===== Material provided =====

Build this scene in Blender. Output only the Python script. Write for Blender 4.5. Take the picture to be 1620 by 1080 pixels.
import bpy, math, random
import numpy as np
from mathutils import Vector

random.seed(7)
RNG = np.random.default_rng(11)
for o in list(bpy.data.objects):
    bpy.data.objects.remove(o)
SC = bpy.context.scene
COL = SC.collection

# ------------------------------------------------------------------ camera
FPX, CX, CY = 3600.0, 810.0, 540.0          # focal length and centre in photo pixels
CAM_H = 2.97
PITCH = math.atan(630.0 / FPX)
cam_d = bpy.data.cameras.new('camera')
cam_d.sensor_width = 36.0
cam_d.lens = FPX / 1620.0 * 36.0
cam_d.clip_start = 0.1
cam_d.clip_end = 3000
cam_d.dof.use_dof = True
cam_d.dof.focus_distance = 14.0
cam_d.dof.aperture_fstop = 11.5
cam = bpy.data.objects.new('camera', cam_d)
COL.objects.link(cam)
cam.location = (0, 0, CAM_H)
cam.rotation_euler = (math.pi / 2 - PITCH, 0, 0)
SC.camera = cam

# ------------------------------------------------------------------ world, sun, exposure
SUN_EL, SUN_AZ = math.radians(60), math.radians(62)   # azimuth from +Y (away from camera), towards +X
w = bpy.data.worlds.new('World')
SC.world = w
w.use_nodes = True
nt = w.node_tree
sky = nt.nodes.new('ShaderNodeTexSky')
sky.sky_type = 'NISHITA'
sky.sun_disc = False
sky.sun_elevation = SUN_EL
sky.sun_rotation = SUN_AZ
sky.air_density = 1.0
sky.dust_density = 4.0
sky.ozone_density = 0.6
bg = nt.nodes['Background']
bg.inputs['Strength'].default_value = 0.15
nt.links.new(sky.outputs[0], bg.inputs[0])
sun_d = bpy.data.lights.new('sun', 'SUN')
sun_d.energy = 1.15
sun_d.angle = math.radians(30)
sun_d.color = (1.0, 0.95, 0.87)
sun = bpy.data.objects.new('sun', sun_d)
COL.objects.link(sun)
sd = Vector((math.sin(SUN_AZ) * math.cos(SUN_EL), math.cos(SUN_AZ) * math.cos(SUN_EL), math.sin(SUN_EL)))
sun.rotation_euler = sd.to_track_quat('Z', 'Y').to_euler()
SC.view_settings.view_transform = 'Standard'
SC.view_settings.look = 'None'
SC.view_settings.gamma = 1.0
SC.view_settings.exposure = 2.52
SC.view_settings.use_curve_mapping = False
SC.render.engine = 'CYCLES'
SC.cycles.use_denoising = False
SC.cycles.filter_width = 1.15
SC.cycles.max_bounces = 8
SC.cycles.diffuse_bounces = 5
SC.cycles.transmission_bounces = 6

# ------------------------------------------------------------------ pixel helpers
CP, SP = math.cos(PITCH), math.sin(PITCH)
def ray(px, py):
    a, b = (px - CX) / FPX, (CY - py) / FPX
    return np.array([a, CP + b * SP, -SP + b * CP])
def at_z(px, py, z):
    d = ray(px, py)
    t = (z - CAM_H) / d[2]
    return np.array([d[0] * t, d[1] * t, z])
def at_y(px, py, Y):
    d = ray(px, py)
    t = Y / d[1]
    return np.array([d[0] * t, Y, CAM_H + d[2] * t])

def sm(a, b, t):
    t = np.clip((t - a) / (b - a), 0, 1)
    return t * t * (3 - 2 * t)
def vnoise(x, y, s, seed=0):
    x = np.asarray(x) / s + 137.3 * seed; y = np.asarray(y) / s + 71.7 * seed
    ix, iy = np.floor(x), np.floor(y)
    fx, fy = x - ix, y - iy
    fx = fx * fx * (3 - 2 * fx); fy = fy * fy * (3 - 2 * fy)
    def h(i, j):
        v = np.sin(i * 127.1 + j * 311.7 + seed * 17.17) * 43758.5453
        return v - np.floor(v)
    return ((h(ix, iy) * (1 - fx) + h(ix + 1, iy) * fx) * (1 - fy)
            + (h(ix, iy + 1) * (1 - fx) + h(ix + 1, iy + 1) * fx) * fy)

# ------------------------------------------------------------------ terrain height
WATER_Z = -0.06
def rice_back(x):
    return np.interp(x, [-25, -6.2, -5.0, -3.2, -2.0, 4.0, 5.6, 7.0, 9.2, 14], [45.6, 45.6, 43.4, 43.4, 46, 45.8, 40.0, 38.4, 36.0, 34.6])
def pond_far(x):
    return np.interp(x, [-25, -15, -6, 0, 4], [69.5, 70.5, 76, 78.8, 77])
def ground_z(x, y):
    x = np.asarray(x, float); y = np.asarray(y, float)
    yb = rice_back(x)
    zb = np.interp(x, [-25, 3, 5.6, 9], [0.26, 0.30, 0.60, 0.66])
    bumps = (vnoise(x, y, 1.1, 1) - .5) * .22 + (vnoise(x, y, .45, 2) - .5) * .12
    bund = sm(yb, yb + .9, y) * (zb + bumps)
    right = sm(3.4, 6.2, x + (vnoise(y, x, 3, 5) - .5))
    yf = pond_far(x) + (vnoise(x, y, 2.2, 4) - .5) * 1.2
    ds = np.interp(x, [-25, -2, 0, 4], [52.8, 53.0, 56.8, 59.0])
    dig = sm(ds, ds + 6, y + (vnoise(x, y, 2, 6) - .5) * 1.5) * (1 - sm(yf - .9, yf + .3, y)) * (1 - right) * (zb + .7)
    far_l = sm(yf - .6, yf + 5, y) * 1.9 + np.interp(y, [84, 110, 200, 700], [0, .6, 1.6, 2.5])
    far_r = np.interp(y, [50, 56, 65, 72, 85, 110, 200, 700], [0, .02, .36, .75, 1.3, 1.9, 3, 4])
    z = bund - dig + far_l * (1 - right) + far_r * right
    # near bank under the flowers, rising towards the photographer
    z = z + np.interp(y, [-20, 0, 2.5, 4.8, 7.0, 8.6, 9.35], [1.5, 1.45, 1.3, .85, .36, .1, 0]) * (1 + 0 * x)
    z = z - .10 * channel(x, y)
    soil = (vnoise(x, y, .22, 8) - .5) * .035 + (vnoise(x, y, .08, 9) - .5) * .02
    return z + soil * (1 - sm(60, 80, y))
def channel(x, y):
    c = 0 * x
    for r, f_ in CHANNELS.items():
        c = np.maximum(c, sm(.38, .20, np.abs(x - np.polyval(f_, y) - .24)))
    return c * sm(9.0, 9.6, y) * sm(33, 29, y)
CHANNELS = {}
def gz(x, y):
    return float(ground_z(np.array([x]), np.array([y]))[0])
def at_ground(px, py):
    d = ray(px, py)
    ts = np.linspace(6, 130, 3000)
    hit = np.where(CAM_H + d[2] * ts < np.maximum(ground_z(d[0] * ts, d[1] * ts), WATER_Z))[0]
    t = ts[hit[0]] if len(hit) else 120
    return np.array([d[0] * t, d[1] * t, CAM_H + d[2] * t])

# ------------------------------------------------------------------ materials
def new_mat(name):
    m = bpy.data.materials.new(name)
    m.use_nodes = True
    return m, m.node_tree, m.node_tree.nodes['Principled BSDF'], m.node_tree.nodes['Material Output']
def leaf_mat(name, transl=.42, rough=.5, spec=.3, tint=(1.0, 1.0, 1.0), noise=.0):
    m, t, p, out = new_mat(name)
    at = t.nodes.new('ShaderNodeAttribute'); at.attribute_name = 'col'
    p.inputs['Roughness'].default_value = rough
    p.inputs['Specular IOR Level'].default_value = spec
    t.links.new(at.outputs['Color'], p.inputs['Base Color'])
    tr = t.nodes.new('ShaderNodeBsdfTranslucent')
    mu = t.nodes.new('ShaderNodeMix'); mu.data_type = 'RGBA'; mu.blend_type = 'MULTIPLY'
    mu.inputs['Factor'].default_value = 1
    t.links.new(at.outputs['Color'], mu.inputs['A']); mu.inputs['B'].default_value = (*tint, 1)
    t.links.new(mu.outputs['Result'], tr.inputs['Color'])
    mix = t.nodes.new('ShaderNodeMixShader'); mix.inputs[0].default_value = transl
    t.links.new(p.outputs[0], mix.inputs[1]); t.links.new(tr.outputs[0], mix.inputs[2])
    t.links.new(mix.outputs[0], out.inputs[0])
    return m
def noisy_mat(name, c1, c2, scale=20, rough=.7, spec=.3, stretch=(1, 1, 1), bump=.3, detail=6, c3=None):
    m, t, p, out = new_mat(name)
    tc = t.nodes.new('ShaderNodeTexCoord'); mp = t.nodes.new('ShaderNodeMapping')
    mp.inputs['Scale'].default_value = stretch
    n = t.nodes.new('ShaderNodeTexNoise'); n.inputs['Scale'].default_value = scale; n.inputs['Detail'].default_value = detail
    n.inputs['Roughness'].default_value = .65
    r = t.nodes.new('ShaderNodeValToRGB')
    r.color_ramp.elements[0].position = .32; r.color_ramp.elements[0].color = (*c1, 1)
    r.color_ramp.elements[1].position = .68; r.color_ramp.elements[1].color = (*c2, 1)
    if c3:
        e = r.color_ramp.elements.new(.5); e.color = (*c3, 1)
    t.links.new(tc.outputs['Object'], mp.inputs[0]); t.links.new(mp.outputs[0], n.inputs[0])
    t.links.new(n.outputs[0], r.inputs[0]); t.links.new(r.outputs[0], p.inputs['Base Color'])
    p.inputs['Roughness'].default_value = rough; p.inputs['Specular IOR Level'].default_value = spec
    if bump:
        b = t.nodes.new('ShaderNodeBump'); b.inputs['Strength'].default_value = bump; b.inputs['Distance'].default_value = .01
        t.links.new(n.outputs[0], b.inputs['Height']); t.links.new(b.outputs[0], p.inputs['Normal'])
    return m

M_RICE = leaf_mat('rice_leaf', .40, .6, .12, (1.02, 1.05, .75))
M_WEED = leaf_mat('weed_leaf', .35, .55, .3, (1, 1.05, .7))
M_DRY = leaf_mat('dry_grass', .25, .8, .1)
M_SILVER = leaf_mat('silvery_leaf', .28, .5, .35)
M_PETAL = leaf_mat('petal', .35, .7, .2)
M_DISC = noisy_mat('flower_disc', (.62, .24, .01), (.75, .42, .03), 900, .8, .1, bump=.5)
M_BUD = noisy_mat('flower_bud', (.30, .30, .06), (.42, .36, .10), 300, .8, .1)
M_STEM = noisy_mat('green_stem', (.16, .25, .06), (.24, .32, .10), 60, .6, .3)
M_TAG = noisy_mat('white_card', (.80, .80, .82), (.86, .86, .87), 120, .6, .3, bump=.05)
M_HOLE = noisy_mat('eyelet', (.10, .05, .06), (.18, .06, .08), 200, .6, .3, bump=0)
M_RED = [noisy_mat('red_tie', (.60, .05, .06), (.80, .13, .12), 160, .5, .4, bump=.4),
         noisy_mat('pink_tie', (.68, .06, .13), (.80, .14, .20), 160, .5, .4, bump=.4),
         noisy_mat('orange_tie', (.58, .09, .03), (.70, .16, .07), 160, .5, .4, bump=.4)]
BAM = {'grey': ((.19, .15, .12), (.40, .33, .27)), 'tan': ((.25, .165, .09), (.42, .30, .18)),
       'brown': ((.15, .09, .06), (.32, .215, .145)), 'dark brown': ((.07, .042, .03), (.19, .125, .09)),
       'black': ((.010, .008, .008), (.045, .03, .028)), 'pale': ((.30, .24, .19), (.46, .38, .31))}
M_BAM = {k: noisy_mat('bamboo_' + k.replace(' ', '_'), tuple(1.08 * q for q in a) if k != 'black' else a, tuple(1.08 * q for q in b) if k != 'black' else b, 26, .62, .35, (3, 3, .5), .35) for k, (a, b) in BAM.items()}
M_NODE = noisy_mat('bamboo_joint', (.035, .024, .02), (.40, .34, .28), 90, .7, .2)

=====

What you should do: Locate the lines above that hold the word "scene". Show every one of them.

Result for this exercise:
Build this scene in Blender. Output only the Python script. Write for Blender 4.5. Take the picture to be 1620 by 1080 pixels.
SC = bpy.context.scene